Why, then, when Trump tweets something
idiotic about the Justice Department, do so many pundits have to say something
almost as ridiculous in response, like, “The statute of Justice is blindfolded
for a reason, it applies to all without fear nor favor”? Try telling that to
500 children still separated from their immigrant parents because of Justice
Department policies, or to the other countless victims of Attorney General Jeff
Sessions’ radical moves since he’s taken office.
When Trump criticizes law enforcement or
intelligence officials by name, this phenomenon somehow gets worse. His targets
are instantly turned into celebrities who must be morally pure, merely because
Trump has decided to turn his fire on them on a particular day. The same people
the Bush and Obama administration inoculated from accountability for similar
transgressions Trump commits on a daily basis — like lying — are being turned into liberal icons.

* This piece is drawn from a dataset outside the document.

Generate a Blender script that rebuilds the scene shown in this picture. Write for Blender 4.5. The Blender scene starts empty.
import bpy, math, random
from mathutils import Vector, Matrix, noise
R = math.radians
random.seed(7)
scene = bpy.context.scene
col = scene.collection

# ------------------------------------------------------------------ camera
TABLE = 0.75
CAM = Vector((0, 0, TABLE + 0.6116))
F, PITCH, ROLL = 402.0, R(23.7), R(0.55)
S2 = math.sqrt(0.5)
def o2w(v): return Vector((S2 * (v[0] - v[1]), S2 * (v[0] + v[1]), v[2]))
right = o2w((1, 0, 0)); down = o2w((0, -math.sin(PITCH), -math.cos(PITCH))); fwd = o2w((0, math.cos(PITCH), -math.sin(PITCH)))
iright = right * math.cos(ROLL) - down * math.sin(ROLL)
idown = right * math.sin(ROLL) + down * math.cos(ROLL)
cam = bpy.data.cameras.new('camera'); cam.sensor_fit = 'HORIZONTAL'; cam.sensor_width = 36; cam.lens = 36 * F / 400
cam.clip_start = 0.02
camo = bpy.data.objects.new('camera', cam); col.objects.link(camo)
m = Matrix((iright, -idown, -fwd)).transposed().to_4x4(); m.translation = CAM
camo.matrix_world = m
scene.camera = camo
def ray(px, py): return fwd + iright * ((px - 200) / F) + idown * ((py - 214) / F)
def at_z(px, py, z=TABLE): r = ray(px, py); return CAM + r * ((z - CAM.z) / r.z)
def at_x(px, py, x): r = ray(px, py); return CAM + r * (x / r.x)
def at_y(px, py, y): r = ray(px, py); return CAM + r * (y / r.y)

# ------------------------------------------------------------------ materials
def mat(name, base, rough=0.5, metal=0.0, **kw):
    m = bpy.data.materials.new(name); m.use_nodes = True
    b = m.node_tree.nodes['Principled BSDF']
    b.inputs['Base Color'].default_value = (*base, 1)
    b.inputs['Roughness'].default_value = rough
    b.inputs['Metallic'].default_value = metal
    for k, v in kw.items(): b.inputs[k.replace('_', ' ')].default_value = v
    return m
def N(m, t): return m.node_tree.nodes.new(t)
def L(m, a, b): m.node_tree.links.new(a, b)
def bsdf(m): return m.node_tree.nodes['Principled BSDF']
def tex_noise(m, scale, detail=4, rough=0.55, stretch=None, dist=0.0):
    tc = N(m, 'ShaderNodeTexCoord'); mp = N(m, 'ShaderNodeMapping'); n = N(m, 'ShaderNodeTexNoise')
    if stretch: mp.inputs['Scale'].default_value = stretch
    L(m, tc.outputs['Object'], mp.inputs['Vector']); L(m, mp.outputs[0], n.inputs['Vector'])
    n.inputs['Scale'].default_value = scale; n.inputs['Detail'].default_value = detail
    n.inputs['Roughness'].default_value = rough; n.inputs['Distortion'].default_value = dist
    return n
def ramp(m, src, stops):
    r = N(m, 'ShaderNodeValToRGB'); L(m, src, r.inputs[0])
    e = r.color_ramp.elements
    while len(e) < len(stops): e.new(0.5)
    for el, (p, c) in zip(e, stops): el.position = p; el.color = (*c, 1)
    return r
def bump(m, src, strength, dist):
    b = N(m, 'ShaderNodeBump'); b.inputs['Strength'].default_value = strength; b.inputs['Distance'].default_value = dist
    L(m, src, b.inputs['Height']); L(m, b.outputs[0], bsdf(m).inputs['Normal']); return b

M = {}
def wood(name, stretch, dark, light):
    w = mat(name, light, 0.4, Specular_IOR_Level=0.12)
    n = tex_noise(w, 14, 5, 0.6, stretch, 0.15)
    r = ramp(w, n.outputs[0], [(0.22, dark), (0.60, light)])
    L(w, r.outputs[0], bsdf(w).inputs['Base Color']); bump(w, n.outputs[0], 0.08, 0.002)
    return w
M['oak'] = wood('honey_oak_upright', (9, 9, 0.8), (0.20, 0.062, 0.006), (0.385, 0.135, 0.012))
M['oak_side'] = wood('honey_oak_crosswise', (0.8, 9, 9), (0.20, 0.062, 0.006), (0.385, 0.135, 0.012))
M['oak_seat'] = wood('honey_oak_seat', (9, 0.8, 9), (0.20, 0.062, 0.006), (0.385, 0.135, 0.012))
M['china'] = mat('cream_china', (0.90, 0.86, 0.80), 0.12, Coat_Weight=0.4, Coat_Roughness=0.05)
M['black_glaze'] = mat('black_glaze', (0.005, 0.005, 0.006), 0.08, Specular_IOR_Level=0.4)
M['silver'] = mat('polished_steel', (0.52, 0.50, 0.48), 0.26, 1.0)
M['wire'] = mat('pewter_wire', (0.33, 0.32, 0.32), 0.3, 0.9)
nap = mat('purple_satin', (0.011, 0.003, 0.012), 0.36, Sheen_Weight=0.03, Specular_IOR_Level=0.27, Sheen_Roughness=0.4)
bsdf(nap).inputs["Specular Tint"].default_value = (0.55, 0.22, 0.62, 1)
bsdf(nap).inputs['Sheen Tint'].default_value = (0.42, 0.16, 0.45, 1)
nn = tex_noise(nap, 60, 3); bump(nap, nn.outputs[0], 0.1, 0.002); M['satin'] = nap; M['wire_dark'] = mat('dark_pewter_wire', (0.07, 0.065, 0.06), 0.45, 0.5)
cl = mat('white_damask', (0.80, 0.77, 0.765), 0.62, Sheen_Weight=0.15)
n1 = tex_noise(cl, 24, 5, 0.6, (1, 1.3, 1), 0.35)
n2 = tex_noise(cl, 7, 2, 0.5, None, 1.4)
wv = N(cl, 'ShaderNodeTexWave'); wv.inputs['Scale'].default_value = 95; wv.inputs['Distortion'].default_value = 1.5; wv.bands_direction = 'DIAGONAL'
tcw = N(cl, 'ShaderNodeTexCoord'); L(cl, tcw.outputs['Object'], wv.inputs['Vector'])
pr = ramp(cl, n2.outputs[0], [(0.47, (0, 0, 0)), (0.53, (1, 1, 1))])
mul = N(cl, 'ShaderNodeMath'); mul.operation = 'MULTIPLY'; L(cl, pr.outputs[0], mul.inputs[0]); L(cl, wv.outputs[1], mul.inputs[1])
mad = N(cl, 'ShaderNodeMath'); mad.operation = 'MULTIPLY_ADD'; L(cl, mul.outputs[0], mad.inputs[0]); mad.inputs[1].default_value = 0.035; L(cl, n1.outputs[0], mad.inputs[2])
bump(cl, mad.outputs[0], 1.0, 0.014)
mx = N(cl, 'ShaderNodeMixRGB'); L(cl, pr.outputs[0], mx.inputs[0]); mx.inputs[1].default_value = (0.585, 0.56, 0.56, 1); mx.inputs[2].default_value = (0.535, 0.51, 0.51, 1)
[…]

Former CIA Director John Brennan sworn in
before testifying during a House Permanent Select Committee on Intelligence for
a hearing on Russian actions during the 2016 election at Capitol Hill in
Washington, DC, May 23, 2017. Photo by Saul Loeb/AFP/Getty
Take former CIA director John Brennan,
whose security clearance Trump revoked because he was upset that Brennan was
criticizing him. After Trump’s announcement, Brennan was lionized by the media
as a truth-telling luminary, instantly beloved by all Democrats. How quickly
people (pretend to) forget that Brennan, just a few years ago, ordered the CIA
to spy on Democratic Senate staffers who were investigating the agency’s
torture program, and then blatantly lied about it to the public.
It is indeed possible to condemn Trump’s vengeful actions against people
like Brennan without showering these people with unadulterated praise.
Yes, Trump’s retaliation against Brennan
for criticizing him is concerning, but why do so many pundits feel the need to
declare Brennan a “hero”? It is indeed possible to condemn Trump’s vengeful
actions against people like Brennan without showering these people with
unadulterated praise.
Cable news is littered with similar cases.
James Clapper, the former director of national intelligence, lied to Congress
about the NSA’s mass surveillance of Americans before the Snowden revelations.
He’s now a regular anti-Trump commentator on CNN. Michael Hayden, the former
Bush administration NSA and CIA chief who made so many false statements to
Congress that they are featured in a stand-alone section in the Senate’s 2014
torture report, is regularly seen on television ripping Trump for constant
falsehoods. Hayden even has a bestselling new book, The Assault on
Intelligence: American National Security in the Age of Lies, lamenting the
death of “truth.”
It is the height of irony that Trump
constantly rants about the “deep state,” yet the most coordinated PR campaign
involving ex-intelligence officials we’ve seen in his presidency was in support
of one of his major agenda items. It was Brennan, Clapper, and Hayden — along with dozens of other former intelligence officials — who banded together and and used their newfound media platforms to
lobby for Trump’s CIA nominee Gina
Haspel, who was personally involved in the agency’s appalling torture program
after 9/11.
The next time a Trump cabinet official is
caught lying under oath but faces no retribution for it — or when Trump’s CIA is involved in
its next human rights scandal — we should save part
of the blame for those who paved the way for such an act to go unpunished. By
uncritically glorifying law enforcement and intelligence officials who have
tramped on civil liberties for decades in the name of fighting Trump, we may
damage the cause of civil liberties long after Trump is gone.